Pilots train for engine failures, depressurizations, and fires. Nobody teaches us what to do when the person next to us is drowning.

Three days on a Seattle turn. The guy I was flying with was late getting his flows done every brief. Small errors. Nothing dangerous — just not him.

Third day, in the hotel van, he said: “Man, I haven’t slept in two weeks.”

We nodded. Looked at our phones. Got on the bus.

Nobody asked why. I didn’t ask why.

I’ve thought about that van a lot since then. Not because something bad happened — he was fine, as far as I know. I think about it because of what I felt in that moment: I didn’t want to open something I didn’t know how to close. We had a 6am show. And there’s an unspoken rule in aviation that you don’t slow the operation down with feelings. You don’t make it weird.

So we make it quiet instead.

Here’s the thing nobody says out loud: we’re not callous. Most pilots I know are deeply attuned to the people they fly with — you have to be, it’s part of the job. But attunement without permission to act just becomes a low-grade anxiety you carry through the terminal and home to your family.

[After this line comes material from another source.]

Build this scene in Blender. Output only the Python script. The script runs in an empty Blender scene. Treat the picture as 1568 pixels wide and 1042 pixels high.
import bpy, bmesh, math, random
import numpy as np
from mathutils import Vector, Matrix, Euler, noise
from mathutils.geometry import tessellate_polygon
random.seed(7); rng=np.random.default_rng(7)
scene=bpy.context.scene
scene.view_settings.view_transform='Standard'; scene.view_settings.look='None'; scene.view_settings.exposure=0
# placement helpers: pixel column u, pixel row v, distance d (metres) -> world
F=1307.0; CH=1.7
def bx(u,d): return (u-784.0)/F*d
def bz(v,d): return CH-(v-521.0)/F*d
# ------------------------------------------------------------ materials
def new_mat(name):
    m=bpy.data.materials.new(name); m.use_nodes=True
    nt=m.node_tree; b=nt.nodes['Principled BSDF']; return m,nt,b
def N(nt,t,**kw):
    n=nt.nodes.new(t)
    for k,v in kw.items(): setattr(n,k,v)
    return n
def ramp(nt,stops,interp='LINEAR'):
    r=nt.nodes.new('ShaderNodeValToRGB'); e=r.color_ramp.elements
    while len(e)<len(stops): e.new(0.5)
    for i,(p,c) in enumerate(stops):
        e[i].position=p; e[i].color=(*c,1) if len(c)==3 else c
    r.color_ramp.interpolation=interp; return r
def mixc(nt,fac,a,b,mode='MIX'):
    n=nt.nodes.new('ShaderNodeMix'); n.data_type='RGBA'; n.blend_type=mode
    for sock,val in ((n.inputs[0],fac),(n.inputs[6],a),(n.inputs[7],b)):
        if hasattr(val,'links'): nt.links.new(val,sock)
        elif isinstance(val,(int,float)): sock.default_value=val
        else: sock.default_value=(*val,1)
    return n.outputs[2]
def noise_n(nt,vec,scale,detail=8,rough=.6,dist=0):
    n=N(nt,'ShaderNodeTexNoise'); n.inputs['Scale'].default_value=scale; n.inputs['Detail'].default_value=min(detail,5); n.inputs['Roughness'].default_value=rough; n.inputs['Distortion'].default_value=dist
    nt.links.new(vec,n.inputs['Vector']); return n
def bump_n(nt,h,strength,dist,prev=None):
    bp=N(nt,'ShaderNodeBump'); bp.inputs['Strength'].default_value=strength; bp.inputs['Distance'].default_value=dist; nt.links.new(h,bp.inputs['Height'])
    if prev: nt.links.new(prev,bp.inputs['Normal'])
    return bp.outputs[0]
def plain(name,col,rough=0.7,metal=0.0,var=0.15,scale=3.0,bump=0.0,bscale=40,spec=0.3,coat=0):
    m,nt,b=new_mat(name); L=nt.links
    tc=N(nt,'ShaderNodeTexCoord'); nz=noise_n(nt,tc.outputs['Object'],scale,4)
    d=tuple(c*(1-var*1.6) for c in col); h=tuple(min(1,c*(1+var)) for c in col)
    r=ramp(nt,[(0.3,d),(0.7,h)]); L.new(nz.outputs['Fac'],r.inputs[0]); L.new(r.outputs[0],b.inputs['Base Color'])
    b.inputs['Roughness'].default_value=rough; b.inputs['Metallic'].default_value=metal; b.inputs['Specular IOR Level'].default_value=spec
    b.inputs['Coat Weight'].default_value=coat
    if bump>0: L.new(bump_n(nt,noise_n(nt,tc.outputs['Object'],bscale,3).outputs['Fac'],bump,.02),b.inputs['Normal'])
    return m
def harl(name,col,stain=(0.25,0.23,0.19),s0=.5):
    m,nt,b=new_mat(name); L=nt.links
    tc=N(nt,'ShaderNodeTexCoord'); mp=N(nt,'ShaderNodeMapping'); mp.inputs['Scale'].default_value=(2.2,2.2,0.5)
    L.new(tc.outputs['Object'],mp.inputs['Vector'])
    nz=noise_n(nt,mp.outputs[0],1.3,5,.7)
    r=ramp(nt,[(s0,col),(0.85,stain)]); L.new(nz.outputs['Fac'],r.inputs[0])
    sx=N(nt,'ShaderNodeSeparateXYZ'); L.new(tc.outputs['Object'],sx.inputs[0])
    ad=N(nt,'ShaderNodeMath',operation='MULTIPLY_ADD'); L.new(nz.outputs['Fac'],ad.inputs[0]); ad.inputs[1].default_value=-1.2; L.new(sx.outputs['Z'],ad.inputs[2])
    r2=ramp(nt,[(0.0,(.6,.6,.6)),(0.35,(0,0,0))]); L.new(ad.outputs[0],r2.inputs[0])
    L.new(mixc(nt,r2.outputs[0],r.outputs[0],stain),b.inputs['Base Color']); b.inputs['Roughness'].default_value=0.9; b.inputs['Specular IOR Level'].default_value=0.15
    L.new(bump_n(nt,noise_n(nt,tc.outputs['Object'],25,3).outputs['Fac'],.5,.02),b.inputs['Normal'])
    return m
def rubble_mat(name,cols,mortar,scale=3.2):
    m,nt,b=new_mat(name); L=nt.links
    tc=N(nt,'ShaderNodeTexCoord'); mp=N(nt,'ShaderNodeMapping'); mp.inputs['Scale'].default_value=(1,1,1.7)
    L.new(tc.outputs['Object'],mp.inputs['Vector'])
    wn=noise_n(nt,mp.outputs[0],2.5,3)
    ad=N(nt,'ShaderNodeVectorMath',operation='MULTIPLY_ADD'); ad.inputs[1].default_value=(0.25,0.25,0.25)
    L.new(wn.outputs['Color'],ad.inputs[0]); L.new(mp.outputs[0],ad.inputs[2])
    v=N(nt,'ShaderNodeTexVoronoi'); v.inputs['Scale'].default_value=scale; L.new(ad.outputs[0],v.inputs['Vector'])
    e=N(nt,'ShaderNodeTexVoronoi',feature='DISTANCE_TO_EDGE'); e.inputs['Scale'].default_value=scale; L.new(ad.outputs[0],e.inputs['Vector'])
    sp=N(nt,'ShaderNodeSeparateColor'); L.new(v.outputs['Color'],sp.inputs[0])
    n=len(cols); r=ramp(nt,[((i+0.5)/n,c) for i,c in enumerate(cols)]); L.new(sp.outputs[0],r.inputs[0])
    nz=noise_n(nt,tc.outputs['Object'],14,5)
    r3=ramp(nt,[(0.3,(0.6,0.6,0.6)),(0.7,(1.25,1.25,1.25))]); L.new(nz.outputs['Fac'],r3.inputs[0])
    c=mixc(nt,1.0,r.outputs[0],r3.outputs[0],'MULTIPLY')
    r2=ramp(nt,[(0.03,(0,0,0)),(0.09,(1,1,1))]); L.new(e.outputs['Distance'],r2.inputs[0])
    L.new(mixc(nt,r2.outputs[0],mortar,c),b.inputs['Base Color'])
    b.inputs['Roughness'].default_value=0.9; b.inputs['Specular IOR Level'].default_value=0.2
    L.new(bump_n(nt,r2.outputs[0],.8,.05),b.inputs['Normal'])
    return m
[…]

We practice every emergency except that one. There are checklists for smoke in the cockpit, for hydraulic failure, for the unruly passenger. There is no checklist for: your colleague just told you he hasn’t slept in two weeks and you have four legs together tomorrow.

What would have made that conversation happen? Not a policy. Not a poster in the crew room.

One time, somewhere in training, someone modeling what it looks like to ask.

Hey. Two weeks is a long time. What’s going on?

That’s it. That’s the whole checklist.